Сочувствие при зоркой ясности зрения вновь обрекают Демидова на шедевр. На сей раз это повесть «Перстенек» – о любви бандита и блатнячки. Их отношения не осложнены рефлексией. Нет сдерживающего начала, характерного для интеллигентов, излишней осторожности, пассивности. Эти люди отдаются страсти с языческой отрешенностью. Но у тех и других любовь растворена в стихии психоза. Над ней всегда дамоклов меч, готовый опуститься в любую минуту.
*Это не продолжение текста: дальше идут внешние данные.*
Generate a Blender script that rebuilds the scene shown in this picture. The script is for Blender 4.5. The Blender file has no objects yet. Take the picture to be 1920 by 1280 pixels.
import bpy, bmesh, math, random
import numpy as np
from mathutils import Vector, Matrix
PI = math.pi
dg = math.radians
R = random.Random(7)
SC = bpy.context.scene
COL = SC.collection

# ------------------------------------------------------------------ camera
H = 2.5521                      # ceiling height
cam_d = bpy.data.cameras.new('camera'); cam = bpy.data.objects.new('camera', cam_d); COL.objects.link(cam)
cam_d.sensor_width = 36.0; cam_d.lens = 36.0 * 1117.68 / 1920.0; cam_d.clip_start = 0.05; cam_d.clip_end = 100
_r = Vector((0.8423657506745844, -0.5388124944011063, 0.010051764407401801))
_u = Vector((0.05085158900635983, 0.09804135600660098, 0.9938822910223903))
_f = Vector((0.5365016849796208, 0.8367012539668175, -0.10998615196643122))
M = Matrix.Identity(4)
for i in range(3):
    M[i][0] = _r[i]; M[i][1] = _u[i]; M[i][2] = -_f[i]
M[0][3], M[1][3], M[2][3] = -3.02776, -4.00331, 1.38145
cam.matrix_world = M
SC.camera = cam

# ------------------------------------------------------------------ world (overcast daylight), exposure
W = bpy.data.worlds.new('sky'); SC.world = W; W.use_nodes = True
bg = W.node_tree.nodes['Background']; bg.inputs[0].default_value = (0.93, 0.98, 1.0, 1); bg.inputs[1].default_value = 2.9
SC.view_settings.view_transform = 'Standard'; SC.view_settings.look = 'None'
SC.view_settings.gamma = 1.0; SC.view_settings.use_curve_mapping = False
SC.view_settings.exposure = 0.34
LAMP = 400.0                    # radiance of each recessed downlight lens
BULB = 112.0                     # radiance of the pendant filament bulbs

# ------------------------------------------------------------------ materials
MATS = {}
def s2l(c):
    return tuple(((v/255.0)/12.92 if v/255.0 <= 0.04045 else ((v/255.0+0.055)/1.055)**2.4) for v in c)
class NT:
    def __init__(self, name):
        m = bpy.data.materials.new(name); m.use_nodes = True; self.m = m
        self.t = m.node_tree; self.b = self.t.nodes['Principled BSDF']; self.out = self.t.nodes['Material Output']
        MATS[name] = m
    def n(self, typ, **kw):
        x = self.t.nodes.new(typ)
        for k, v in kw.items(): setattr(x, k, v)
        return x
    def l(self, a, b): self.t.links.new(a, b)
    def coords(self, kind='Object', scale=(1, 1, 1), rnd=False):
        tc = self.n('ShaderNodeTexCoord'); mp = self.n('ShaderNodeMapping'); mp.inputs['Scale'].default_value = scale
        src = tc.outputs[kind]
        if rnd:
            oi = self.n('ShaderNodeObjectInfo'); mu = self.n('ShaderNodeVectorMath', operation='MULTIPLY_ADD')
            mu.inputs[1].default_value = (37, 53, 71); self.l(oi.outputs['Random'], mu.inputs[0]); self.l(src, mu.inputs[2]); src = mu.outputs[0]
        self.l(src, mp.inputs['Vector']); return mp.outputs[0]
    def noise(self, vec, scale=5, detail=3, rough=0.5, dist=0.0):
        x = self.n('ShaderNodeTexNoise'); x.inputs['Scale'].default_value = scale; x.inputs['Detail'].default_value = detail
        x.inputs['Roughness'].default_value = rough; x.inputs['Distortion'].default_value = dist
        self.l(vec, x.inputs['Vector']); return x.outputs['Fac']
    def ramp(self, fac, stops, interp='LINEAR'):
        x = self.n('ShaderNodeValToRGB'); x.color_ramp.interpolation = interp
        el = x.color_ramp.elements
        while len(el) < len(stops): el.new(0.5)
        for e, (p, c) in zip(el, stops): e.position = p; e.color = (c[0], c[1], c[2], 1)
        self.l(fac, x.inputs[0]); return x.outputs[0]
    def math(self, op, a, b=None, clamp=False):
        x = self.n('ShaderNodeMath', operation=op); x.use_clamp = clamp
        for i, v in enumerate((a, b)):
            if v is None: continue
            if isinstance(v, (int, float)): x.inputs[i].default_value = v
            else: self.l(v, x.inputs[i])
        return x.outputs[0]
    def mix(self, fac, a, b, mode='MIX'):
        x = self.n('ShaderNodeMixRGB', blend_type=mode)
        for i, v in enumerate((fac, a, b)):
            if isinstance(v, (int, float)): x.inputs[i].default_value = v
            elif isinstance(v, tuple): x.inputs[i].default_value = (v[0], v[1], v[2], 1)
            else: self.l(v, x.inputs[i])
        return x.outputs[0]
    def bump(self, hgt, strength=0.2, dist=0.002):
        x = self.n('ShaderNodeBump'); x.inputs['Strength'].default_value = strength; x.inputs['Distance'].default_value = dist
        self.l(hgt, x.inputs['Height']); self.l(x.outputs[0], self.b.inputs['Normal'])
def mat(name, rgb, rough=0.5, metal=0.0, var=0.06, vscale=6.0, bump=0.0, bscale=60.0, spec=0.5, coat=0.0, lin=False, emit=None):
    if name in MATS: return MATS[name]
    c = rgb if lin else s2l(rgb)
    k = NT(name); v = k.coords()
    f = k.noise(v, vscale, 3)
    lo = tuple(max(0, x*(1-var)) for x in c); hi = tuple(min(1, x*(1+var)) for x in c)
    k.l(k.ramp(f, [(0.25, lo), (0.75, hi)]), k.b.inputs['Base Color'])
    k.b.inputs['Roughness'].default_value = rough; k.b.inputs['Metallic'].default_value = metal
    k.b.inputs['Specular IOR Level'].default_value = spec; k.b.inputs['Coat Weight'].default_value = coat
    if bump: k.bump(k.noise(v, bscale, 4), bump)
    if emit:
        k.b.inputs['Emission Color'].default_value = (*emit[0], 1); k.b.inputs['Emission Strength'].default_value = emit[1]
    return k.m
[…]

На все вероятные возражения по поводу подбора главных героев можно ответить: а что всемирно известный шедевр аббата Прево «Манон Леско» о другом? Или, может, кто-то еще, а не Пушкин, выписал разбойника Пугачева, как родного отца?.. Не подарил ему заячий тулупчик руками Гринева? Или Тургенев в рассказе «Стучит» не подметил страшную удаль бесов в человеческом образе? Может, узник Рэдингской тюрьмы Уайльд не увидел товарища по несчастью в убийце? Согласитесь, в подобных сюжетах основным становится не метод социалистического реализма, а человечность.

Главный персонаж этой повести, хотя и далек по наклонностям от овечки, воплощен без грубой отделки его преступных замашек, от чего его характер только приобретает опасную сложность, и тем создает автору кучу проблем. Это отчаянная башка, у него и прозвище Гирей, хотя он мнит себя романтическим Робин-Гудом. Именно такой персонаж невольно связывается с символическим фетишем душевного холода – кнутом. Активная героиня (она – возница) появляется перед своим избранником с этим предметом в руках, но… это важно! – не как дрессировщица-мазохистка, а как опытная хорошенькая соблазнительница неумелого в любви мужика. Так, не выводя героев из садистской среды, где сам Сатана утверждает насилие, Демидов девальвирует традиционный эротический атрибут.